I’m sorry… what’s the point of all this? The thing these two are fighting over—primacy of their respective coasts—isn’t a conversation either is seriously involved in in 2025. Joey doesn’t even have fellow rappers from his city publicly coming to his side, making his kingly declarations that much less Teflon. As tired as I am of the Kendrick and Drake beef, its overblown nature at least makes some sense. Those two are among the biggest artists, rap or otherwise, on Earth right now. Joey vs. Vaughn is nothing more than a petty squabble started up in the bigger event’s wake, one I’m surprised is causing this much of a ruckus. I love a good bout of rap sparring, but are people really this bored? That inclined to indulge these hip-hop gladiator games? That willing and able to dissect shoehorned responses from Ab-Soul and TDE castoff Reason?
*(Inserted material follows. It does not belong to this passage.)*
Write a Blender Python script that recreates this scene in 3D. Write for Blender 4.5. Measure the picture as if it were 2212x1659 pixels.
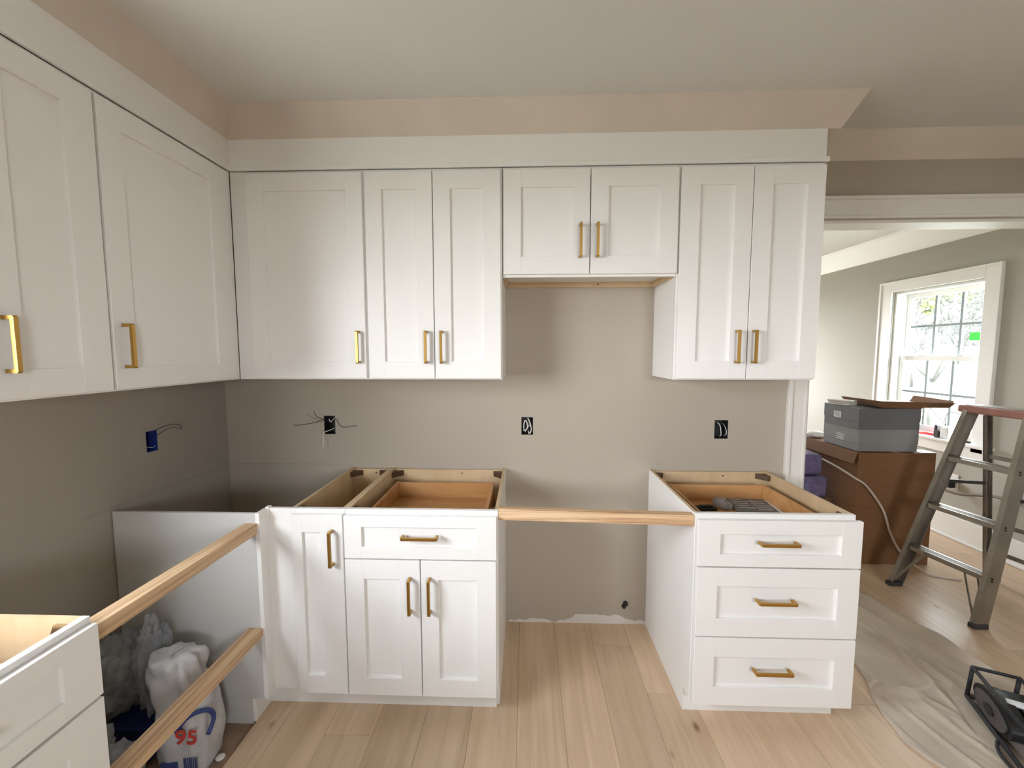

That said, I can’t blame Joey or Ray or anyone else for cashing in these fat attention checks. Spectacle is currency now more than ever, and whatever other work they have coming is guaranteed to have a sturdier shelf life because of this. I wouldn’t be surprised if more tracks went back and forth, from them and others. I wouldn’t be surprised if more supporting characters got in on the fun to juice their own numbers. But it won’t give this scrimmage any more meaning or weight. What was true then is true now: If you’re gonna punch above your weight class, you’d better have a solid reason.